How could I be my truest self in a place that no longer seemed to embrace all that I believed in?
Now it’s two years later, and on the cusp of my graduation from Barnard I packed up once again for summer at camp, this time as a division head. My love for camp has clearly endured, but I haven’t stopped thinking about that challenging summer after my sophomore year. So this spring, in anticipation of the summer to come, I decided to better prepare myself for the transition into that world. On a sunny Shabbat afternoon, a few weeks before the end of my last semester, I invited friends and peers — a diverse group of campniks who spanned the Jewish and gender spectrums,–to reveal their own concerns and experiences similar. Sitting in a campfire-style circle on the main lawn of Barnard’s campus, surrounded by academic conversations and urban traffic, the feel of the grass beneath our toes seemed to bring us back to our respective camps, allowing us to relive similar frustrations, but also the pleasures and transformative power of camp. We started with a simple question: What is the one space in your camp where you have always been most aware of gender dynamics? In classic camp fashion, we went around the circle. One young man who had spent many summers at a Reform movement camp discussed the implications of showering with friends, recognizing now what he hadn’t as a boy: that this was an environment unwelcoming to potentially queer cabin mates. Another man chimed in that communal showering at his Conservative camp always seemed to him to be a “mark of true manhood,” a bonding activity, and he now regrets shunning friends who’d seemed uncomfortable with the ritual.
Ritual was a word that came up often, whether to describe moments of single-gender bonding – like “army night” for men and “spa day” for girls – or to discuss the gendered nature of specific Jewish activities and practices. A woman who’d attended Orthodox camp every summer interpreted the gendered clothing restrictions for children of all ages as body-policing, at times even slut-shaming. Several women expressed their frustrations at being one of just a few females at their camps to wear tallit and tefillin every morning. I was one of these women at my own camp, which espouses egalitarian principles, and I still struggle with the idea of ritual obligation, and with the fact that girls who take on the mitzvah report feeling immediately othered, and a little alienated from their peers, starting that very first morning when they show up to services ready to wrap themselves in prayer along with the guys. That afternoon on the college lawn, in a space we’d created for ourselves that never seemed to exist at camp, we hashed it all out. No one was the token anything.
Through all these topics, we kept coming back to role modeling. How do we extract from camp these damaging social structures without destroying the sacred, necessary realities of tradition and familiarity? How can we bring all that we know into our jobs as role models in this specific context, in a place with certain established values, religious and otherwise?
Here is the paradox: While camp is theoretically a place where children are free to explore all aspects of their identity, and where every child’s unique personality is meant to be celebrated, it is also a place that strives for sameness: in Jewish ritual and values, in behavior, in a shared agreement to live life in a certain way for eight weeks of the year, with the hope that campers will bring those values home with them come August.

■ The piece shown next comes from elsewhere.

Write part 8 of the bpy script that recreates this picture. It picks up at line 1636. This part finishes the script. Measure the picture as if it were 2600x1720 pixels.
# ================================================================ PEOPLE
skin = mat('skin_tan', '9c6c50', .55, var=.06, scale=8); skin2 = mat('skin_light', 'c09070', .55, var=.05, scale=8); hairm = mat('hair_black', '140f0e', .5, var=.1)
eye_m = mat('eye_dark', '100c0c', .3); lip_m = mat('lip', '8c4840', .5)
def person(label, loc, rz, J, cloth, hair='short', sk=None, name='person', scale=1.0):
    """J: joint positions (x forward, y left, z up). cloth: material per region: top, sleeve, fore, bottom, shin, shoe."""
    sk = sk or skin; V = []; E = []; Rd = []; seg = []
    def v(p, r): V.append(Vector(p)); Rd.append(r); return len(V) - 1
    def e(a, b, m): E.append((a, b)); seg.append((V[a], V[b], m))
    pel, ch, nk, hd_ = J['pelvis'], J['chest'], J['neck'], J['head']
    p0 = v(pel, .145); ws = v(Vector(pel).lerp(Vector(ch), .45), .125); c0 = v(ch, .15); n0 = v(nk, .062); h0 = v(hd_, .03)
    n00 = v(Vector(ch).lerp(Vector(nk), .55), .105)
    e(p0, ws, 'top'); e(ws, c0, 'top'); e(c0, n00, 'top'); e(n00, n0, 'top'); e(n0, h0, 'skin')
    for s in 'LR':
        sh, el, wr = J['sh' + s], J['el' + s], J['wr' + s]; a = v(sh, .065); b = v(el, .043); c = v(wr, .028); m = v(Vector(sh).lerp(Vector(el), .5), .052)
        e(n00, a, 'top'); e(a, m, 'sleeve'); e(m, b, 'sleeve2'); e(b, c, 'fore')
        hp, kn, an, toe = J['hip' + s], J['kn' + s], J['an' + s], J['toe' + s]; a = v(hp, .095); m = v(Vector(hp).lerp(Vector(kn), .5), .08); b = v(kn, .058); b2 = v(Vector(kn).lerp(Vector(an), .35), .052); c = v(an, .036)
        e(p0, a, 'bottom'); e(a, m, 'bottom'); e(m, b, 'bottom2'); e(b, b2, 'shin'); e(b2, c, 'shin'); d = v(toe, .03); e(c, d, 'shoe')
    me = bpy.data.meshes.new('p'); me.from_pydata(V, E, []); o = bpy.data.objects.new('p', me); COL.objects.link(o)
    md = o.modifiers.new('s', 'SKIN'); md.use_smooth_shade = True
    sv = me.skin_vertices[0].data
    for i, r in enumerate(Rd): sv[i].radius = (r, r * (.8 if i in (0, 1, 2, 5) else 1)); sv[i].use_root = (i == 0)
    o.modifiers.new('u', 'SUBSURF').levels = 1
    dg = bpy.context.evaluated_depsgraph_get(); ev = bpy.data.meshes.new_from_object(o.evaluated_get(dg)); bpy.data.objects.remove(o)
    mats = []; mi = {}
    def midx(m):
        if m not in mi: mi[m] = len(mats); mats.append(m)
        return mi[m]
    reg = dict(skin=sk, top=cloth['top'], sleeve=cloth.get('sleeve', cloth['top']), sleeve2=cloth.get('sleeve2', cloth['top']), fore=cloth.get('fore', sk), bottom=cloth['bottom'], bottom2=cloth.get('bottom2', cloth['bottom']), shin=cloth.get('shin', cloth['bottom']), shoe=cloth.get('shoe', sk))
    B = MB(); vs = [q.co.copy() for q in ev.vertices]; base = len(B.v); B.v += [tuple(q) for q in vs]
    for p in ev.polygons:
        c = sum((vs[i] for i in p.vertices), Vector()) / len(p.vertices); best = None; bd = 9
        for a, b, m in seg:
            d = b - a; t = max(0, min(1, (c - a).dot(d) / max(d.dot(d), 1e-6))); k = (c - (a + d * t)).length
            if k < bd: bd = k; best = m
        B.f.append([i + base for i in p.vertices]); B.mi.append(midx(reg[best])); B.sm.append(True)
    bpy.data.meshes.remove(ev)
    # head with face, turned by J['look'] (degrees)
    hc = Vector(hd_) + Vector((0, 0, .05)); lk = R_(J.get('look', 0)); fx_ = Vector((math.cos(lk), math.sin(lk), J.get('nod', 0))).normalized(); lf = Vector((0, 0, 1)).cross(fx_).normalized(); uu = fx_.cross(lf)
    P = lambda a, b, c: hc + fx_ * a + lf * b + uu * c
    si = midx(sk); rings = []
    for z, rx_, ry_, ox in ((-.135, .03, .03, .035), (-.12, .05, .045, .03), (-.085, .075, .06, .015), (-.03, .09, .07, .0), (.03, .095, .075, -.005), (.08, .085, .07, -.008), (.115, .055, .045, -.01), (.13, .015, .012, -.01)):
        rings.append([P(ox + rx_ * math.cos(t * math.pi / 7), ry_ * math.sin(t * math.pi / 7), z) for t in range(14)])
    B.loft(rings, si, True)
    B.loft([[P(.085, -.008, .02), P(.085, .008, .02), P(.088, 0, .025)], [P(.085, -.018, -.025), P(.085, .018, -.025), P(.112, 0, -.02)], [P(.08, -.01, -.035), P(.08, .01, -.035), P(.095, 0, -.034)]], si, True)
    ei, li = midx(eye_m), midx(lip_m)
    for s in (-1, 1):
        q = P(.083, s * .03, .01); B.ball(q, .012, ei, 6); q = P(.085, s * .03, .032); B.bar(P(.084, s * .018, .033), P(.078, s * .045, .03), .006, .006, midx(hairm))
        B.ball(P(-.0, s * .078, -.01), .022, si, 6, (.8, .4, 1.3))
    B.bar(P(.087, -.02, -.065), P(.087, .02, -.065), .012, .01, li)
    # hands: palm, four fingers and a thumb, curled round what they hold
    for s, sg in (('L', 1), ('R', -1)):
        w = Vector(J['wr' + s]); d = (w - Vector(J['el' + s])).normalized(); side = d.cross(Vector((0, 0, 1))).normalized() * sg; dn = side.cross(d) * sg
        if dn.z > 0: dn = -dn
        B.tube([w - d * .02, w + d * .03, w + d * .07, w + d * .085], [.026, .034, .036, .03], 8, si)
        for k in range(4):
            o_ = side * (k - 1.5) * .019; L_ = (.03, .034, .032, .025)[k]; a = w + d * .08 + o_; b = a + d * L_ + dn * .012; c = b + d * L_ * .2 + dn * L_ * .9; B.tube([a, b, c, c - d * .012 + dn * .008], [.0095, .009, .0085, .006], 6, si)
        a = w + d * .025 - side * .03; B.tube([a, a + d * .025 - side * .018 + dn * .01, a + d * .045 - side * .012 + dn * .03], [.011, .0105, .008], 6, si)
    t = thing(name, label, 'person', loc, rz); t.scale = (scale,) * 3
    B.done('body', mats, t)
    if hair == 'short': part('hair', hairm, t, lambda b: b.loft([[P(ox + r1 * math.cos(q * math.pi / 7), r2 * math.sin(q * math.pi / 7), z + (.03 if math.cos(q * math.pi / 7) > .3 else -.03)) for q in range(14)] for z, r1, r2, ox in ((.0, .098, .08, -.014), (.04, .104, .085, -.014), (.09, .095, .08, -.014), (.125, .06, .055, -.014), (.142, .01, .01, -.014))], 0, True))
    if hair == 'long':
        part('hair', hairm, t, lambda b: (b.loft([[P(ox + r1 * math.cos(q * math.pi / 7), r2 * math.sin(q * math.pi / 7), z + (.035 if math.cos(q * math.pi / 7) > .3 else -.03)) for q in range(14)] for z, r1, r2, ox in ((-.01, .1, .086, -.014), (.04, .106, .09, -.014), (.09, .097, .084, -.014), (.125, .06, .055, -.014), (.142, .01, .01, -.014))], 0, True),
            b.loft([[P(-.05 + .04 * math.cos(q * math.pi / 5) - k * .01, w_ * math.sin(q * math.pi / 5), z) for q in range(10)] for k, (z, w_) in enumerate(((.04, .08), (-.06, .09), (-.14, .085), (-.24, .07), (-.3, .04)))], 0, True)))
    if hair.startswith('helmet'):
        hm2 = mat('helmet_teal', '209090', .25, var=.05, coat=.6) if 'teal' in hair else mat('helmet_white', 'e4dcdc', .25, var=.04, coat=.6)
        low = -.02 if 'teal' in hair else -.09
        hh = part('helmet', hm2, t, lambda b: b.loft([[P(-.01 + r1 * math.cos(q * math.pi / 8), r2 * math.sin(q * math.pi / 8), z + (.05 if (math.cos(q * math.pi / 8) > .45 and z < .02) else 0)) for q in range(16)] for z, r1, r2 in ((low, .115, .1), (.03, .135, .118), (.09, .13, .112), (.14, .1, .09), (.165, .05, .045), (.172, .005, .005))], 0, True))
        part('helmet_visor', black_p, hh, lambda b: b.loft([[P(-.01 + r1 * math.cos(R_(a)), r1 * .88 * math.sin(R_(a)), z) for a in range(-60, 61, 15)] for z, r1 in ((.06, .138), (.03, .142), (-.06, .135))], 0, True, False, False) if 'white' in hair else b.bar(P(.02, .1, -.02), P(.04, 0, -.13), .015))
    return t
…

One woman joining us on the grass that day spoke about being aware of a clear divide among her campers. There were those girls who seemed made for camp: they presented as straight, they enjoyed the daily activities of camp, they were outgoing and funny, they participated in the prevalent hookup culture, and all the while benefited—albeit passively—from the intense and totally immersive Jewish environment. And then there were the other girls: shy, quiet, girls who preferred reading on their bunk beds to gossiping over manicures, girls who slept through the night instead of sneaking out to the boys’ side of camp, girls for whom counselors had to work hard to insure their summers were fun, fulfilling, and safe. “Who am I a counselor for?” this staff member asked. “Am I a counselor for the kids who live and breath camp, who are maybe the camp ideal? Or for the kids who don’t easily conform to the sameness camp tries, in some ways, to achieve?“
I’m taking her questions along with me on my way up to camp this year. Given camp’s unique power to take children out of their habitual environments for two months out of the year, to give them the space to grow in a place free of parents, school pressures, and limitations on living engaged Jewish lives, these questions are especially important..
In this liminal space, we focus heavily on giving children a taste of ideal Jewish living: we discuss the weekly Torah portion in circles similar to the one my friends and I created just weeks ago, we pray in beautiful natural environments, we sprinkle Hebrew into every conversation, and we strive to create a kehila, a community of meaningful relationships.
Just as we strive to open up our youngsters to new modes of Jewish practice, we also have the opportunity to use the transcendent space of camp to challenge other limitations the modern world places on us, not only as Jews but also as gendered beings in a binaried culture. At camp this summer, and every summer, I want us to gather in circles to ask the questions that matter. Let us diversify our notions of gendered ideals within Jewish tradition. Let us think critically about the messages conveyed by dress codes, obligation, and same-sex bonding activities. Let us create positive changes instead of the tired sexism so common among camp experiences.
This summer, I’m adding these ideas to my packing list, along with a well-worn Barnard sweatshirt: Be the counselor who does not assume heterosexuality of your campers or their parents. Be the counselor who pushes for more meaningful gender-based activities.. Be the counselor who welcomes open conversations about Jewish practice, who is honest about your personal journey with ritual. Be the counselor who can mediate sensitively those situations that unintentionally shut out some campers. Be a leader.